Meditación sobre el Evangelio
Dios es Señor del mundo, del Universo, de la Historia; de lo visible y lo invisible. Nada se le escapa, y conjugando y contando con la libertad de todos, saca adelante sus planes haciendo auténticas maravillas de amor, finos bordados que nos dejan boquiabiertos de amoroso asombro, y que sólo pueden provocar en los corazones de buena voluntad una profunda adoración, unida a gozosísimas risas infantiles de niños que somos, ante los juegos malabares de nuestro Padre que todo lo cuadra y todo lo puede. Propiamente, esas risas y fiesta nacidas de nuestro limpio y asombrado corazón, son floración espontánea de auténtica alabanza y adoración a la que el Espíritu nos lleva, y que en María se tradujeron en su canto del Magníficat y en los santos en su agradecimiento profundo.
Son las cosas que ocurren en su Reino. Siendo él nuestro Rey-Padre —más Padre que rey—, que sirve y ama a todos, nos envía a su Hijo que, abandonando sus estancias celestiales, se constituye del todo hermano nuestro; Hijo del Hombre habrá de ser por amor quien allá arriba era sólo Hijo de Dios: renunció a su dignidad por rescatarnos a nosotros, esclavos, prisioneros de las garras de Satanás, y subirnos a su trono celeste (cf Flp 2,5-11; Mt 19,28). Se hizo niño indefenso en manos de los hombres. Todo esto que parece un cuento, un sueño, constituye en sí la historia más real de todas las historias, aunque la veamos aún como entre la niebla alumbrados por la fe, que nos hace pregustar las primicias (cf 1Cor 13,12).
Existe una manera de comunicarse Dios que muchos, mientras no trasciendan, llaman ‘casualidades’. Dios conjuga el final del embarazo de María con la orden de Augusto que los lleva de Nazaret a Belén, la ciudad de David, donde estaba profetizado que nacería el Mesías. María y José oían los escritos de los profetas cada sábado en la sinagoga, y sabían que “Belén de Judá no sería la menor de las ciudades de Judá, porque en ella nacería el Mesías prometido” (Mal 5,2 ).
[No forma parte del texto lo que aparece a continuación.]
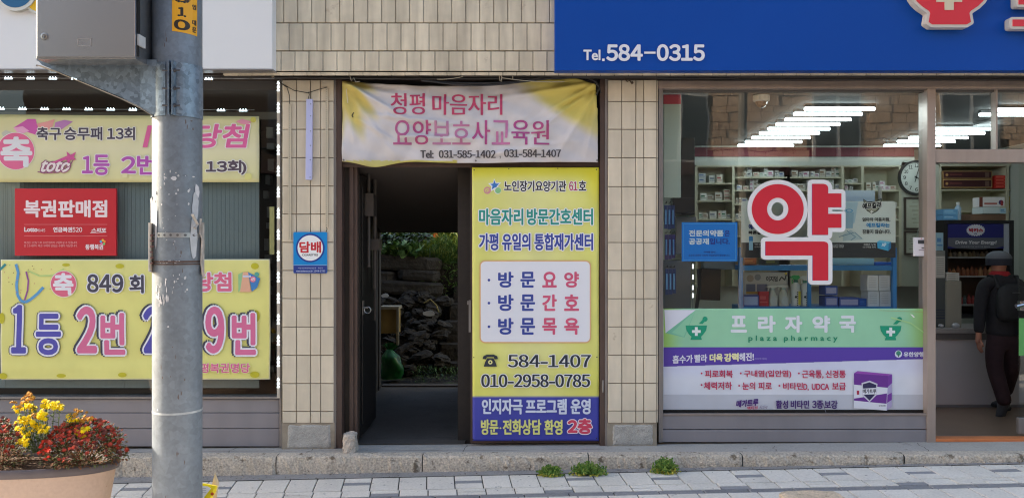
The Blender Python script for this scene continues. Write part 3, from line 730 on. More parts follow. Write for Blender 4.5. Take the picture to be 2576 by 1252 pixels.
q.text('849', 221, 312, 689, 735, (66, 66, 86), 2.6, outline=[(2.6, OUT, 0, 0)]); q.text('회', 327, 363, 691, 737, (66, 66, 86), 2.6, outline=[(2.6, OUT, 0, 0)])
q.text('당첨', 490, 583, 684, 733, (220, 106, 142), 3.0, outline=[(2.6, OUT, 0, 0)])
q.poly([(600,690),(612,684),(606,728),(600,735)], (150, 200, 150)); q.poly([(612,684),(625,684),(632,734),(604,734)], (228, 176, 150)); q.poly([(625,684),(636,690),(655,700),(648,722),(634,733)], (60, 130, 200)); q.disc(647, 690, 6, (90, 170, 160)); q.disc(637, 702, 7.5, (222, 112, 140)); q.rect(612, 692, 632, 697, (210, 214, 240))
q.text('45', 632, 642, 698, 706, OUT, .4)
big = lambda c: [(6.2, NV, -3.5, -1.2), (4.2, OUT, 0, 0)]
q.text('1', 31, 68, 766, 888, BL, 3.4, 6.5, outline=[(6.0, NV, -.5, 0), (4.2, OUT, 0, 0)])
q.text('등', 92, 155, 788, 892, BL, 4.6, outline=[(6.0, NV, -.5, 0), (4.2, OUT, 0, 0)])
q.text('2', 194, 245, 770, 888, PI_, 6.4, outline=big(0)); q.text('번', 254, 316, 786, 892, PI_, 5.0, outline=big(0))
q.text('2', 362, 410, 770, 888, BL, 6.4, outline=big(0)); q.text('9', 518, 566, 770, 888, PI_, 6.4, outline=big(0)); q.text('번', 584, 645, 786, 892, PI_, 5.0, outline=big(0))
q.text('청평복권명당', 480, 631, 912, 936, (214, 90, 150), 1.1, outline=[(1.3, (232, 226, 180), 0, 0)])
q.out('lettering', b2)
# red lottery shop sign
YR = 6.915
r1 = empty('shop_sign', (X(165, YR), YR, Z(643, YR)), 'square red lottery sign with white lettering between the two window banners', 'sign')
build(MB().pb(37, 292, 474, 643, YR, YR+.025), 'panel', mat('sign_red', (196, 30, 46), .45, noise=(2, .03)), r1, bev=.002)
q = Print(YR)
q.text('복권판매점', 60, 270, 503, 547, (238, 222, 228), 2.6)
for v in (564, 592.5): q.rect(61, v, 270, v+.9, (226, 140, 145))
q.text('Lotto', 61, 95, 571, 583, (238, 222, 228), 1.1); q.text('6/45', 96, 114, 575.5, 583, (232, 200, 205), .2)
q.text('연금복권', 134, 182, 571, 584, (238, 222, 228), .9); q.text('520', 182.5, 207, 571.5, 583.5, (238, 222, 228), .3)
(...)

Residían en Nazaret… deberá nacer en Belén… ¿Tendrían que hacer algo por su cuenta para ir allá? ¿Deberían actuar, buscar, forzar de algún modo la situación para hacer que se cumpliera la profecía? ¡Nada de eso! En Dios confiaron; en Dios esperaron; sabían cómo había actuado ya en sus vidas. Aunque se produjera la zozobra de la tentación (no estaban exentos de ellas) que quisiera forzarlos a actuar por su cuenta, caminaron por los caminos de la fe (que es amor a Dios) y esperaron a que Dios marcara, de alguna forma, lo que hacer y cuándo, siguiendo, mientras tanto, su vida normal en Nazaret… ¡Y habló Dios —por medio del edicto de Augusto; sin Augusto saberlo—! ¡Y la misma profecía de Malaquías se convertía ahora en fuerza para, en aquél estado avanzado de gestación, acometer el viaje confiados en Dios…! ¡Y nació en Belén!
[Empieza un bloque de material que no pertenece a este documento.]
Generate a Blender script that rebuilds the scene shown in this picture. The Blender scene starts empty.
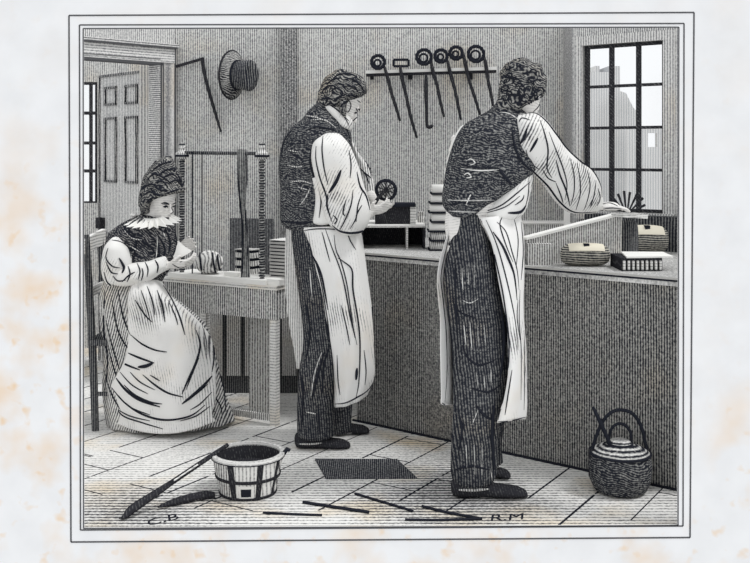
import bpy, bmesh, math, random
from mathutils import Vector, Matrix, noise
from mathutils.bvhtree import BVHTree
random.seed(7)
C = bpy.context.scene.collection
F, CX, HY, CAMZ = 1000.0, 375.0, 151.0, 1.37
CAM = Vector((0, 0, CAMZ))
def P(px, py, Y): return Vector(((px-CX)*Y/F, Y, CAMZ-(py-HY)*Y/F))
def FL(px, py, z=0.0):                       # the point of the floor (or of a level) seen at a pixel
    Y = (CAMZ-z)*F/(py-HY); return Vector(((px-CX)*Y/F, Y, z))

# ------------------------------------------------------------------ materials
PAPER, INK = (.80, .79, .765), (.022, .024, .032)
def ink(name, cov=.4, d=(1, 0, 0), per=.017, warp=.25, wscale=5, var=.25, vscale=2.5, cross=None, ccov=.2, soft=.22,
        paper=PAPER, inkc=INK, grain=.35, stain=.0, attr=None):
    per *= .74; soft *= 1.9
    m = bpy.data.materials.new(name); m.use_nodes = True
    nt = m.node_tree; N, L = nt.nodes, nt.links; N.clear()
    out = N.new('ShaderNodeOutputMaterial'); b = N.new('ShaderNodeBsdfDiffuse')
    L.new(b.outputs[0], out.inputs[0])
    tc = N.new('ShaderNodeTexCoord')
    def math_(op, a, b2=None, c=None, clamp=False):
        n = N.new('ShaderNodeMath'); n.operation = op; n.use_clamp = clamp
        for i, v in enumerate((a, b2, c)):
            if v is None: continue
            if isinstance(v, (int, float)): n.inputs[i].default_value = v
            else: L.new(v, n.inputs[i])
        return n.outputs[0]
    def nz(scale, detail=2, off=0):
        n = N.new('ShaderNodeTexNoise'); n.inputs['Scale'].default_value = scale; n.inputs['Detail'].default_value = detail
        mp = N.new('ShaderNodeMapping'); mp.inputs['Location'].default_value = (off, off*.7, off*.3)
        L.new(tc.outputs['Object'], mp.inputs[0]); L.new(mp.outputs[0], n.inputs['Vector']); return n.outputs['Fac']
    def lines(dv, cv, off):
        dt = N.new('ShaderNodeVectorMath'); dt.operation = 'DOT_PRODUCT'
        L.new(tc.outputs['Object'], dt.inputs[0]); v = Vector(dv).normalized()/per; dt.inputs[1].default_value = v
        s = math_('ADD', dt.outputs['Value'], math_('MULTIPLY', nz(wscale, 2, off), warp*wscale))
        tri = math_('MULTIPLY', math_('PINGPONG', s, .5), 2.0)
        t = math_('ADD', math_('MULTIPLY', math_('SUBTRACT', nz(vscale, 2, off+3), .5), var*2.2), cv)
        t = math_('ADD', t, math_('MULTIPLY', math_('SUBTRACT', nz(95, 1, off+5), .5), grain*2.6))
        return math_('DIVIDE', math_('ADD', math_('SUBTRACT', t, tri), soft), 2*soft, clamp=True)
    f = lines(d, cov, 0)
    if cross: 
        g = lines(cross, ccov, 9); f = math_('MAXIMUM', f, g) if f else g
    def mix(fac, a, b2):
        n = N.new('ShaderNodeMix'); n.data_type = 'RGBA'
        if isinstance(fac, float): n.inputs[0].default_value = fac
        else: L.new(fac, n.inputs[0])
        for i, v in ((6, a), (7, b2)):
            if isinstance(v, tuple): n.inputs[i].default_value = (*v, 1)
            else: L.new(v, n.inputs[i])
        return n.outputs[2]
    base = paper
    if stain > 0:
        sf = math_('MULTIPLY', math_('SUBTRACT', nz(3.1, 3, 21), .52, clamp=True), stain*6, clamp=True)
        base = mix(sf, paper, (.74, .60, .40))
    if f is not None: col = mix(f, base, inkc)
    else: col = base
    if isinstance(col, tuple): b.inputs[0].default_value = (*col, 1)
    else: L.new(col, b.inputs[0])
    return m
def flat(name, c): 
    m = bpy.data.materials.new(name); m.use_nodes = True; N = m.node_tree.nodes; N.clear()
    o = N.new('ShaderNodeOutputMaterial'); b = N.new('ShaderNodeBsdfDiffuse'); b.inputs[0].default_value = (*c, 1)
    m.node_tree.links.new(b.outputs[0], o.inputs[0]); return m
E = Vector((.785, -.619, 0)); EN = Vector((-.619, -.785, 0))       # along the bench and the window wall; out of them
V = Vector((-.7071, -.7071, 0)); VN = Vector((.7071, -.7071, 0))   # along the door wall
PD = Vector((.53, .85, 0)); PN = Vector((.85, -.53, 0))            # along / across the floor boards
M_INK = flat('ink', INK)
M_WALL = ink('wall_engraved', .40, (1, 0, 0), .0175, .10, 3, .10, 2, grain=.45, stain=.35, paper=(.78, .77, .74), inkc=(.13, .135, .15))
M_WALLW = ink('window_wall_engraved', .45, E, .017, .08, 3, .1, 2, grain=.4, inkc=(.13, .135, .15))
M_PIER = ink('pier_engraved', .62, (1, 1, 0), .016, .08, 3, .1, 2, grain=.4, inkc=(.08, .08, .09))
M_WALLD = ink('door_wall_engraved', .42, V, .017, .10, 3, .1, 2, grain=.4, inkc=(.13, .135, .15))
M_CASE = ink('casing_engraved', .40, (.8, -.6, 0), .02, .10, 3, .1, 2, grain=.4, stain=.4, inkc=(.22, .22, .23))
M_CASED = ink('beam_engraved', .55, (0, 0, 1), .016, .10, 3, .1, 2, grain=.4, inkc=(.12, .12, .13))
M_DOOR = ink('door_engraved', .42, (1, 0, 0), .018, .10, 3, .1, 2, grain=.4, inkc=(.13, .135, .15))
M_MULL = ink('glazing_bar_engraved', 1.1, (1, 0, 1), .018, .1, 3, .1, grain=.9, paper=(.2, .2, .2), inkc=(.035, .035, .04))
M_LINE = flat('pale_edge', (.52, .51, .49))
M_FLOOR = ink('floor_engraved', .16, (0, 1, 0), .040, .10, 3, .95, 1.0, grain=.5, inkc=(.06, .06, .065), stain=.5)
M_BENCH = ink('bench_front_engraved', .60, E, .0155, .12, 4, .22, 1.6, cross=(0, 0, 1), ccov=-.05, grain=.55, stain=.25, paper=(.50, .49, .46))
M_TOP = ink('worktop_engraved', .45, EN, .02, .1, 4, .2)
M_WOOD = ink('wood_light', .2, inkc=(.2, .2, .2), d=(0, 0, 1), per=.02, warp=.15, wscale=5, var=.15, stain=.5)
M_WOODM = ink('wood_mid', .45, (1, 0, 0), .015, .15, 5, .15, stain=.3, inkc=(.07, .07, .075))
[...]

No eran pobres de necesidad, sino que vivían con lo suficiente para ir tirando; tenían para la posada y algo más, que José iría ganando con su trabajo. Cuando llegaron, la posada estaba a rebosar; no había sitio para ellos… (¿Haremos los hombres sitio en el corazón para acogerlos a nuestro calor…? Para que pueda nacer Jesús en nuestra humilde morada…?). Esta circunstancia les hará, de nuevo, mirar a Dios y esperar en él (“El justo vivirá por la fe” —Hab 2,4; Rom 1,17—). ¡Y encontraron aquél pesebre (solución de Dios)! (También Dios tiene preparada otra solución en su deseo: “Estoy de pie a la puerta y llamo; si alguien escucha mi voz y abre la puerta, entraré en su casa…” —Ap 3,20—; esté como esté la casa… Él adecentará nuestro corazón, nuestro ser entero…). María, con todo primor y cariño, como hace cualquier madre tiempo antes, llevaba preparados sus pañales, su ropita…
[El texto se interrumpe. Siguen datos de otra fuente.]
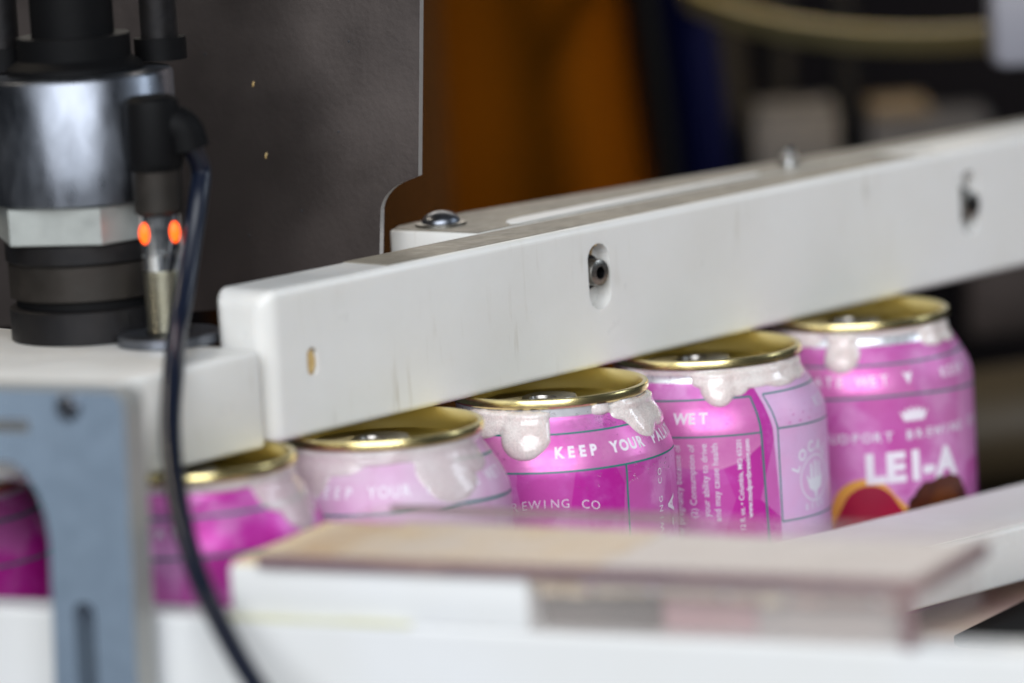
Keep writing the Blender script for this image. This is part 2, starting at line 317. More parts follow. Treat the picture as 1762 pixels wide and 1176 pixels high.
# ================================================================ CANS
FACE = AZ * 180 / math.pi - 180
PROF = [(0.0, 26.3), (-0.25, 26.75), (-0.8, 26.95), (-2.1, 26.95), (-2.6, 26.7), (-2.8, 26.0), (-5, 26.0), (-6.2, 26.5), (-7.5, 27.4), (-9.2, 28.5), (-11, 29.6),
        (-13, 30.8), (-15, 31.8), (-17, 32.55), (-19, 33.0), (-21, 33.1)]
def rad(z):
    if z >= PROF[0][0]: return PROF[0][1]
    for (z0, r0), (z1, r1) in zip(PROF, PROF[1:]):
        if z <= z0 and z >= z1: return r0 + (r1 - r0) * (z0 - z) / (z0 - z1)
    return 33.1
def sp(phi, z, off=0.06):
    th = R(FACE + phi); r = rad(z) + off
    return Vector((r * math.cos(th), r * math.sin(th), z))
def print_strip(bm, pts, wd=0.55, off=0.07):
    """thin printed line through (phi, z) points"""
    P = []
    for (a, b) in zip(pts, pts[1:]):
        n = max(2, int(max(abs(a[0] - b[0]) / 2, abs(a[1] - b[1]) / 0.8)) + 1)
        for k in range(n): P.append((a[0] + (b[0] - a[0]) * k / n, a[1] + (b[1] - a[1]) * k / n))
    P.append(pts[-1])
    prev = None
    for i, (ph, z) in enumerate(P):
        q = P[min(i + 1, len(P) - 1)]; p = P[max(i - 1, 0)]
        dx = (q[0] - p[0]) * R(1) * 33; dz = q[1] - p[1]; l = math.hypot(dx, dz) or 1
        nx, nz = -dz / l, dx / l
        a = bm.verts.new(sp(ph + nx * wd / 2 / 33 / R(1), z + nz * wd / 2, off)); b = bm.verts.new(sp(ph - nx * wd / 2 / 33 / R(1), z - nz * wd / 2, off))
        if prev: bm.faces.new((prev[0], a, b, prev[1]))
        prev = (a, b)
def print_patch(bm, pts, off=0.04):
    """filled printed shape from a (phi, z) outline, cut fine enough to follow the can"""
    tmp = bmesh.new(); vs = [tmp.verts.new((p[0] * R(1) * 33, p[1], 0)) for p in pts]; tmp.faces.new(vs)
    warp_in(bm, tmp, off, 1.6)
def warp_in(bm, tmp, off, step):
    bmesh.ops.triangulate(tmp, faces=tmp.faces)
    for k in range(6):
        long = [e for e in tmp.edges if e.calc_length() > step]
        if not long: break
        bmesh.ops.subdivide_edges(tmp, edges=long, cuts=1); bmesh.ops.triangulate(tmp, faces=tmp.faces)
    mp = {v: bm.verts.new(sp(v.co.x / 33 / R(1), v.co.y, off)) for v in tmp.verts}
    for f in tmp.faces:
        try: bm.faces.new([mp[v] for v in f.verts])
        except ValueError: pass
    tmp.free()
_font_cache = {}
def text_bm(txt, bold):
    if (txt, bold) not in _font_cache:
        cu = bpy.data.curves.new('t', 'FONT'); cu.body = txt; cu.size = 1; cu.resolution_u = 3; cu.offset = bold; cu.space_character = 1.0
        o = bpy.data.objects.new('t', cu); col.objects.link(o)
        dg = bpy.context.evaluated_depsgraph_get(); dg.update()
        me = bpy.data.meshes.new_from_object(o.evaluated_get(dg)); bpy.data.objects.remove(o); bpy.data.curves.remove(cu)
        _font_cache[(txt, bold)] = me
    b = bmesh.new(); b.from_mesh(_font_cache[(txt, bold)]); return b
def print_text(bm, txt, phi, z, h, width=None, pitch=None, bold=0.02, rot=0, arch=0.0, off=0.09, italic=0.0):
    """letters of cap height h; phi,z = left end of the base line; pitch = mm between letter starts (else proportional)
    rot=90: reads upward"""
    items = []
    if pitch:
        for i, ch in enumerate(txt):
            if ch == ' ': continue
            b = text_bm(ch, bold); xs = [v.co.x for v in b.verts]; mid = (min(xs) + max(xs)) / 2
            for v in b.verts: v.co.x = (v.co.x - mid) * h / 0.72 + pitch * (i + 0.5); v.co.y *= h / 0.72
            items.append(b)
        tot = pitch * len(txt)
    else:
        b = text_bm(txt, bold); xs = [v.co.x for v in b.verts]; x0, x1 = min(xs), max(xs)
        k = h / 0.72; kx = width / (x1 - x0) if width else k
        for v in b.verts: v.co.x = (v.co.x - x0) * kx; v.co.y *= k
        items.append(b); tot = width or (x1 - x0) * k
    for b in items:
        for v in b.verts:
            x, y = v.co.x, v.co.y
            if arch: y += arch * (1 - (2 * x / tot - 1) ** 2)
            if rot == 90: x, y = -y, x
            v.co = Vector((phi * R(1) * 33 + x, z + y, 0))
        warp_in(bm, b, off, 1.5)
def foam_mesh(drips, rim_all=0.5, seed=1):
    """drips: (phi centre, half width mm, z bottom, thickness, z top)"""
    bm = bmesh.new(); NP, NZ = 300, 96; grid = []
    ztop, zbot = -2.3, -27.0
    for j in range(NZ + 1):
        z = ztop + (zbot - ztop) * j / NZ; row = []
        for i in range(NP + 1):
            ph = -100 + 200 * i / NP; r = rad(z)
            h = -0.35
            s = 0
            for (pc, hw, zb, th, zt) in drips:
                dx = (ph - pc) * R(1) * 30
                wob = 1 + 0.16 * noise.noise(Vector((ph * 0.06, z * 0.2, seed * 3.1)))
                cz = zb + hw if zb + hw < zt else (zb + zt) / 2
                vz = 0
                if z < cz: vz = (cz - z) / max(0.5, (cz - zb))
                elif z > zt: vz = (z - zt) / 1.2
                dd = (dx / (hw * wob)) ** 2 + vz ** 2
                if dd < 1: s = (s ** 2.2 + (th * (1 - dd) ** 0.72) ** 2.2) ** (1 / 2.2)
            h = s if s > 0.02 else -0.35
            if rim_all and z > -4.6: h = max(h, rim_all * (1 - ((-2.9 - z) / 1.8) ** 2) * (0.7 + 0.7 * noise.noise(Vector((ph * 0.12, 0, seed)))))
            if h > 0: h += 0.10 * noise.noise(Vector((ph * 0.25, z * 0.45, seed)))
            row.append((h, sp(ph, z, h)))
        grid.append(row)
    vs = {}
    def gv(j, i):
        if (j, i) not in vs: vs[(j, i)] = bm.verts.new(grid[j][i][1])
        return vs[(j, i)]
    for j in range(NZ):
        for i in range(NP):
            if max(grid[j][i][0], grid[j][i+1][0], grid[j+1][i][0], grid[j+1][i+1][0]) > 0:
                bm.faces.new((gv(j, i), gv(j, i + 1), gv(j + 1, i + 1), gv(j + 1, i)))
    for k in range(6): bmesh.ops.smooth_vert(bm, verts=bm.verts, factor=0.5, use_axis_x=True, use_axis_y=True, use_axis_z=True)
    return bm

# the can, its bare neck and its lid, built once
def body_bm():
    bm = bmesh.new(); n = 96
    pr = PROF[5:]; lathe(bm, pr + [(-60, 33.1), (-108, 33.1), (-113, 31.5), (-119, 26.5), (-121.5, 24.5), (-122, 23.5)], n, cap1=True)
    return bm
body_me = {}
lid_src = None
def make_can(x, y, z, label, seed, wash=0.0, pink_from=-4.0, spin=0.0, tilt=(0, 0)):
    t = empty('beverage_can', (x, y, z), label, 'can', 'pink cans in single file under the guide rail')
    t.rotation_euler = (tilt[0], tilt[1], 0)
    bm = body_bm()
    b = mesh_obj('body', bm, label_mat('pink_can_print_%d' % seed, seed * 0.37, wash), t)
    # bare neck
    bm = bmesh.new(); lathe(bm, [(-2.8, 26.06), (-4.2, 26.06)] + [(zz, rad(zz) + 0.06) for zz in (-4.6, -5.0, -5.6, -6.2, -6.8, -7.4) if zz > pink_from], 96)
    mesh_obj('neck', bm, M['alu'], t)
    # lid: double seam, chuck wall, countersink, panel
    bm = bmesh.new()
    lathe(bm, [(-2.8, 26.0), (-2.6, 26.6), (-2.1, 26.98), (-0.8, 26.98), (-0.25, 26.78), (0.0, 26.3), (0.02, 25.9), (-0.2, 25.5), (-0.6, 25.25), (-4.2, 24.0), (-6.4, 23.0), (-6.9, 22.6), (-6.8, 22.1), (-5.3, 21.8), (-4.9, 21.4)], 128)
    lid = mesh_obj('lid', bm, M['gold'], t)
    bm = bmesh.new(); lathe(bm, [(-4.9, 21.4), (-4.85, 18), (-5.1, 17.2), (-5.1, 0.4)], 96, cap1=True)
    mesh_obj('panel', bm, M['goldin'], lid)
    bm = bmesh.new()
    lathe(bm, [(0, 1.6), (0.5, 2.0), (0.9, 1.8), (1.0, 0.3)], 24, (0, 0, -5.0), cap1=True)
    pts = [(9 * math.cos(a) * (1 if math.cos(a) > 0 else 0.75) , 7.8 * math.sin(a)) for a in [2 * math.pi * k / 28 for k in range(28)]]
    outer = [bm.verts.new((p[0], p[1], -4.1)) for p in pts]; up = [bm.verts.new((p[0] * .93, p[1] * .93, -3.2)) for p in pts]
    inn = [bm.verts.new((3.2 + (p[0]) * .45, p[1] * .5, -3.3)) for p in pts]; inl = [bm.verts.new((3.2 + (p[0]) * .42, p[1] * .47, -4.1)) for p in pts]
    for A, B_ in ((outer, up), (up, inn), (inn, inl)):
        for k in range(28): bm.faces.new((A[k], A[(k + 1) % 28], B_[(k + 1) % 28], B_[k]))
    tb = mesh_obj('tab', bm, M['tabmetal'], lid, rotz=R(35 + spin))
    return t
def ragged(pts, amp, seed):
    r_ = random.Random(seed); return [(p[0] + r_.uniform(-amp, amp) * 1.6, p[1] + r_.uniform(-amp, amp)) for p in pts]
def add_print(t, spec, name='lettering'):
    for matname, fn, nm in spec:
        bm = bmesh.new(); fn(bm); mesh_obj(nm, bm, M[matname], t, smooth=True, angle=60)
def add_foam(t, drips, rim_all=0.5, seed=1, film=False):
    mesh_obj('foam', foam_mesh(drips, rim_all, seed), M['foam_film' if film else 'foam'], t, angle=80)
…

Y Dios, que reserva increíbles sorpresas, conjuga lo celeste y lo terreno: los pastores (ellos de ovejas; Jesús lo será de hombres), almas humildes, de buena voluntad (serán los de buena voluntad la esperanza para Cristo: él en vano a muchos buscará con amor; los que no eran de buena voluntad terminarán matándole), recibiendo temerosos el anuncio del ángel, que los tranquilizó (“No temáis”, que soy portador de una gran noticia de parte del que es todo amor: “Os ha nacido un Salvador”); la legión del ejército celestial… Nunca Cielo y Tierra, Dios y el hombre, estuvieron tan unidos, fruto de que Dios se hace uno de nosotros; celebración desbordante de júbilo y alegría para el Padre y los del Cielo al llegar el “por fin” esperado y ansiado.
Ya desde el principio de su venida muestra Dios ‘sus poderes’: ni palacios ni buena cama (“El hijo del Hombre no tiene donde reclinar su cabeza…”); ni guardia ni ejércitos de aquí (sí de allí, celestiales, cuya ‘lucha’ consiste en ejercitar el amor); ni multitudes enfervorizadas (sólo pastores y el Cielo revolucionado de amor); nacido en delicada y linda intimidad (como quiere nacer, estar y crecer dentro de cada uno); indefenso, sin preponderancia, humilde (el que todo lo puede); sin habla (él, que es la Palabra del Padre); con naturalidad (entre risas y llantos, como un rorro cualquiera); ajustado a circunstancias y acontecimientos (el sin tiempo ni espacio entra en el tiempo y el espacio; la Vida entra en la vida); envuelto y acurrucado, sí, por el cariño entrañable de esa Madre, de ese padre, y por el de aquellos que a lo largo de todos los tiempos así le acompañen…
¡Fiesta celestial!, que se manifiesta con paz para los hombres de buena voluntad; los de corazón noble y abierto; los que se dejan amar por Dios siguiendo el camino de su amorosa redención, el Evangelio de su Hijo; ¡los que aman a Dios porque van amando, como Dios, a los hombres!